> _Your task_
Within the data that follows, set down exactly the lines from the one containing "if az0 is not" through the one containing "grp=g, lean=(0,1.1), curl=(.3,2.0))", both ends included.
— Start —
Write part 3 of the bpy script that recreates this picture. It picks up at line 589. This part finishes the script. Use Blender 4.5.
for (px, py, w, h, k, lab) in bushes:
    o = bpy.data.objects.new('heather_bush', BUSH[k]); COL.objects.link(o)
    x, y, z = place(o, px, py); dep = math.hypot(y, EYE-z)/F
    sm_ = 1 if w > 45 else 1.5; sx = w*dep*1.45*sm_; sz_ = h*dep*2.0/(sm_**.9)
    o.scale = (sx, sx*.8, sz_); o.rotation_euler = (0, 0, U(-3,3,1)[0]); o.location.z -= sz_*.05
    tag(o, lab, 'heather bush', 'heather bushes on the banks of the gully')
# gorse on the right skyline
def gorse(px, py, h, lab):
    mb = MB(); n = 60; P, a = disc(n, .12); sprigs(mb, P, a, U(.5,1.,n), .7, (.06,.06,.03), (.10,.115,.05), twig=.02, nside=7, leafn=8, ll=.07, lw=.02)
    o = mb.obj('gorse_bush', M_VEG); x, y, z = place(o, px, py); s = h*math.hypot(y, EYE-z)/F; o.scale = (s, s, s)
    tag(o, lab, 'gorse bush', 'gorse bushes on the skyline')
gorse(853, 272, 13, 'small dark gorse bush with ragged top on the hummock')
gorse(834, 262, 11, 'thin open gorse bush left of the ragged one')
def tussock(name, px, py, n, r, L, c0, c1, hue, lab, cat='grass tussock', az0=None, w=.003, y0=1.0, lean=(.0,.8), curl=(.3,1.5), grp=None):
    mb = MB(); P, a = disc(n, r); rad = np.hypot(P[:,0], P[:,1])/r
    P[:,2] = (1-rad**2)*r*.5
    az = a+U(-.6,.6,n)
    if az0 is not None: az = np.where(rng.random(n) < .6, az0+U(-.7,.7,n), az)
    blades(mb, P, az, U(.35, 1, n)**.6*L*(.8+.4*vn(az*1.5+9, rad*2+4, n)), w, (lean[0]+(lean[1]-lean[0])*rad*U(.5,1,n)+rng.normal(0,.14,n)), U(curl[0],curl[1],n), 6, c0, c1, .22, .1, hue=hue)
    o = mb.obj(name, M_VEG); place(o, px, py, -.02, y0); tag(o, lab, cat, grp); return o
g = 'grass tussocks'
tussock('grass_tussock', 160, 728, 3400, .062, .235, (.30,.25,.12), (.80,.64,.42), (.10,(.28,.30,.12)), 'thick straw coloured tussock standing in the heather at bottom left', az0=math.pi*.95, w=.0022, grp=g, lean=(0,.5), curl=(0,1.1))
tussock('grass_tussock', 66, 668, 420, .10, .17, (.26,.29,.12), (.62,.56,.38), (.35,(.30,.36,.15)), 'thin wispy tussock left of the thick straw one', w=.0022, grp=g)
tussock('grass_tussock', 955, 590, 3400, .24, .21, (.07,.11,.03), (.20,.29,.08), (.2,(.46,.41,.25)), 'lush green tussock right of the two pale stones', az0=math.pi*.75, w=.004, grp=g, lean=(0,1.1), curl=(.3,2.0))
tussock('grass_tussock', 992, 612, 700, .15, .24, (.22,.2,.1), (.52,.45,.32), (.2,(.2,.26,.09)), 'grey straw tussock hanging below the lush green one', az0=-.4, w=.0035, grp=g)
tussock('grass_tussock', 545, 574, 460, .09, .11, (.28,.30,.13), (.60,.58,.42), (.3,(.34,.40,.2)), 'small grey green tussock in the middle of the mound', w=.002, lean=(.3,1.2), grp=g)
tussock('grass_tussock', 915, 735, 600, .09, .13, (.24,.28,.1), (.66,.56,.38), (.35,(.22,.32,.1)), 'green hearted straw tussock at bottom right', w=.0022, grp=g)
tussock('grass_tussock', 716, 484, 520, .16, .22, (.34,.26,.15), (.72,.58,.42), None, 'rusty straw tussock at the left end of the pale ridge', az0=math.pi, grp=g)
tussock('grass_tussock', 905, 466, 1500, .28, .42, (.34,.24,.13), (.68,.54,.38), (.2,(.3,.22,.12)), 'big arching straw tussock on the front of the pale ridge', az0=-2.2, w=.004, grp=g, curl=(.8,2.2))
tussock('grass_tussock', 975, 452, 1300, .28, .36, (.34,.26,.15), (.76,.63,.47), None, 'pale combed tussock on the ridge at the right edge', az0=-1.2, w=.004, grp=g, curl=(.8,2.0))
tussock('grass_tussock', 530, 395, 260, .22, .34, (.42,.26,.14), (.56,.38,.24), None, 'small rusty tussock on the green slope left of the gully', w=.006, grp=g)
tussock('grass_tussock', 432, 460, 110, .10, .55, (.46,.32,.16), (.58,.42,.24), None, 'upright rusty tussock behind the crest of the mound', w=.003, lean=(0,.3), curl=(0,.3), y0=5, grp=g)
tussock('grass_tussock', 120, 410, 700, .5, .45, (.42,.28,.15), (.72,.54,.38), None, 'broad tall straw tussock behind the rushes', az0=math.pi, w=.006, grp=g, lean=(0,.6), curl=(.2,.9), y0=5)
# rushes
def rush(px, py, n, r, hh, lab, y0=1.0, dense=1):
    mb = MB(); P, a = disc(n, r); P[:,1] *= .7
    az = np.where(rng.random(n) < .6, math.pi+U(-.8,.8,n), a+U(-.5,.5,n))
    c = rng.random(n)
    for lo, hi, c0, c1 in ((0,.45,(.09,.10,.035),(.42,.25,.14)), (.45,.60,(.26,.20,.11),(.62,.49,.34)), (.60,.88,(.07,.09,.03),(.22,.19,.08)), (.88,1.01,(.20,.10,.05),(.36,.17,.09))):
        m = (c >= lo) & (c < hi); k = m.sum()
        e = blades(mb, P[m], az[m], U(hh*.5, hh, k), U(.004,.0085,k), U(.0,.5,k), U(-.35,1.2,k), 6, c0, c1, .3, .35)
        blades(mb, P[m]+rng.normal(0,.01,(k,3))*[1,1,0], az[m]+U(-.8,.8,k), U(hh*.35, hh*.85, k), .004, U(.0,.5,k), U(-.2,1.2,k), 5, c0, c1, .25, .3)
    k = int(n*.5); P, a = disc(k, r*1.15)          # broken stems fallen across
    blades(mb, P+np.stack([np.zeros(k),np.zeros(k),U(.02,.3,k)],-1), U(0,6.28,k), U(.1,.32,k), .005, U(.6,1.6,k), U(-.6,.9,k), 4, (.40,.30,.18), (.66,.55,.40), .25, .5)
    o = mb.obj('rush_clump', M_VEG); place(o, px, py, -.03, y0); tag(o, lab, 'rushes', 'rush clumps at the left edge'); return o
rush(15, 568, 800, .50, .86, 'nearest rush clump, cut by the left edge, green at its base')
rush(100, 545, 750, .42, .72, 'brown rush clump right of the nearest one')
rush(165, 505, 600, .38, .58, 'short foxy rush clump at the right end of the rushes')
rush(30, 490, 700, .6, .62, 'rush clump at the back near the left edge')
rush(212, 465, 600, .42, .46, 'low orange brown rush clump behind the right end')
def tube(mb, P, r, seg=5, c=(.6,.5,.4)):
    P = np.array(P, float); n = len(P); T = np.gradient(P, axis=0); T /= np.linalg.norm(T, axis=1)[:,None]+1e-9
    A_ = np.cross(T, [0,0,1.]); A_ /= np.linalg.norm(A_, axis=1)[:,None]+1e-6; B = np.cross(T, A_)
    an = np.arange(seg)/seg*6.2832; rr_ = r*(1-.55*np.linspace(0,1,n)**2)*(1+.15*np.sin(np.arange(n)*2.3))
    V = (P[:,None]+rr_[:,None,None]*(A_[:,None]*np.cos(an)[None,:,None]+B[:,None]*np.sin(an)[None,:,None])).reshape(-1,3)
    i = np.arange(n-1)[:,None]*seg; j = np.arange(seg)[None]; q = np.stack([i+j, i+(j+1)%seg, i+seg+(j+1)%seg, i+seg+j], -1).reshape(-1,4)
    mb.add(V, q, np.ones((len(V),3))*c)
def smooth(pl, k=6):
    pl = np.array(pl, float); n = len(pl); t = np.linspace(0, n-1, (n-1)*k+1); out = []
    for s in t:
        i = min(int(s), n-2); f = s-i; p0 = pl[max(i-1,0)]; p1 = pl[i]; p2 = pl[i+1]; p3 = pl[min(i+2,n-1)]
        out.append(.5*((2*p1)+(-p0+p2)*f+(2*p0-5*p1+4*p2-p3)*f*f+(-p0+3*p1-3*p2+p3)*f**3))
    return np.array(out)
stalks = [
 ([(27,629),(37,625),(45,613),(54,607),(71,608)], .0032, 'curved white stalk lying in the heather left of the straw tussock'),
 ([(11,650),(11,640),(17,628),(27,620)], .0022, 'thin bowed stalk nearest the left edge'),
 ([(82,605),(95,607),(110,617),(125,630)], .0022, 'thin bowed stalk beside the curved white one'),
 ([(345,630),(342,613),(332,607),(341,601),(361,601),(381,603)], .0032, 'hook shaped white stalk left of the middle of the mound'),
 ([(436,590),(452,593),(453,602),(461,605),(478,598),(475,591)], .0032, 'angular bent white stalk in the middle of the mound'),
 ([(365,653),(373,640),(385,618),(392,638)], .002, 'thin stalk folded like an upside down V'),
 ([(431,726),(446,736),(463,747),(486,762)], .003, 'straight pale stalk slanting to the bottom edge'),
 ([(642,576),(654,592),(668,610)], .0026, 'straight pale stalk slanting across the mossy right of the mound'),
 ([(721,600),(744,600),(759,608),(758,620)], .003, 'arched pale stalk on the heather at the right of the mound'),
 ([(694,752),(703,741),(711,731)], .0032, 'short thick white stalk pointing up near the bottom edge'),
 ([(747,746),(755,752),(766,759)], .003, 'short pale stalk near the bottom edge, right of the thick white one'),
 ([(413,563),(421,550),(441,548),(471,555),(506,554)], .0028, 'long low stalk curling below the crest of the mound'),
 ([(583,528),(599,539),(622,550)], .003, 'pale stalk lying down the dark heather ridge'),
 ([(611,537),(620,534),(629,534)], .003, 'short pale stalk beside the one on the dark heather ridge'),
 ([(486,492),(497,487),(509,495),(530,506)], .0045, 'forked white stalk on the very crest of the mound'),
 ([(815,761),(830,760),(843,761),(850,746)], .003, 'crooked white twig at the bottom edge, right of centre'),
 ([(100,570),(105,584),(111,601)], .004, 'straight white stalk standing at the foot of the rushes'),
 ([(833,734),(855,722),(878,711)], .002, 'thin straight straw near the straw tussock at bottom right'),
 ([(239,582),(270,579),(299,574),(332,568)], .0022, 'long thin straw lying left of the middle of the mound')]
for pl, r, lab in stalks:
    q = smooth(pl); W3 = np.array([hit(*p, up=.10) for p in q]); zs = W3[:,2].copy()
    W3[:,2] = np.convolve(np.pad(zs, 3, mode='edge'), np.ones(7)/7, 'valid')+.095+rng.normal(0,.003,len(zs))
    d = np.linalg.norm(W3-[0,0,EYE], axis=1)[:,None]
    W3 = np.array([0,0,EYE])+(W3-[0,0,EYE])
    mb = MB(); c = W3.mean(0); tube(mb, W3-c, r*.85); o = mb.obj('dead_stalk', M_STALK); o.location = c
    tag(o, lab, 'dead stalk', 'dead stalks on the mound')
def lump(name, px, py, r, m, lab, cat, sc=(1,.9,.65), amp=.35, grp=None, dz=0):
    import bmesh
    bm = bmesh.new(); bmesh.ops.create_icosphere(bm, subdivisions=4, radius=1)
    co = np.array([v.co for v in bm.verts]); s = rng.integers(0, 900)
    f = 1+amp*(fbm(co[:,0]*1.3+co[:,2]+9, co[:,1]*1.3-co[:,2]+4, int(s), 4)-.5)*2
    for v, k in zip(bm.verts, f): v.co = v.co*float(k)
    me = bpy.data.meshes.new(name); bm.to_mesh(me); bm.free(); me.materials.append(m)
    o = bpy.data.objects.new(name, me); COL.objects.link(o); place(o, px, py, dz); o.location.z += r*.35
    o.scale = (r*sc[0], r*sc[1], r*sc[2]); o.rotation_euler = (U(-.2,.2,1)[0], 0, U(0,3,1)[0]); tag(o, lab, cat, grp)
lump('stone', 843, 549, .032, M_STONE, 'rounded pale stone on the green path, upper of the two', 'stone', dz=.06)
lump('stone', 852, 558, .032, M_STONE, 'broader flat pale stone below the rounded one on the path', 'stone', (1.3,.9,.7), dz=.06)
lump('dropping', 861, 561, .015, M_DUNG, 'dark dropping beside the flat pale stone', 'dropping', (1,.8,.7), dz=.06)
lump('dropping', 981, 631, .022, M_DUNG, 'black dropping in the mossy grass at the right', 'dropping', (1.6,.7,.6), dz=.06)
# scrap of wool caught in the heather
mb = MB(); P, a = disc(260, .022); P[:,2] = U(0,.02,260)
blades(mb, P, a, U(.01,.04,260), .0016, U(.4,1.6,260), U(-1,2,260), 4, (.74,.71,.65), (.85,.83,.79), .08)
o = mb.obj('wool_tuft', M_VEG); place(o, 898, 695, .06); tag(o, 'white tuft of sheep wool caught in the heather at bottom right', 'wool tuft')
— End —
> _Final answer_
    if az0 is not None: az = np.where(rng.random(n) < .6, az0+U(-.7,.7,n), az)
    blades(mb, P, az, U(.35, 1, n)**.6*L*(.8+.4*vn(az*1.5+9, rad*2+4, n)), w, (lean[0]+(lean[1]-lean[0])*rad*U(.5,1,n)+rng.normal(0,.14,n)), U(curl[0],curl[1],n), 6, c0, c1, .22, .1, hue=hue)
    o = mb.obj(name, M_VEG); place(o, px, py, -.02, y0); tag(o, lab, cat, grp); return o
g = 'grass tussocks'
tussock('grass_tussock', 160, 728, 3400, .062, .235, (.30,.25,.12), (.80,.64,.42), (.10,(.28,.30,.12)), 'thick straw coloured tussock standing in the heather at bottom left', az0=math.pi*.95, w=.0022, grp=g, lean=(0,.5), curl=(0,1.1))
tussock('grass_tussock', 66, 668, 420, .10, .17, (.26,.29,.12), (.62,.56,.38), (.35,(.30,.36,.15)), 'thin wispy tussock left of the thick straw one', w=.0022, grp=g)
tussock('grass_tussock', 955, 590, 3400, .24, .21, (.07,.11,.03), (.20,.29,.08), (.2,(.46,.41,.25)), 'lush green tussock right of the two pale stones', az0=math.pi*.75, w=.004, grp=g, lean=(0,1.1), curl=(.3,2.0))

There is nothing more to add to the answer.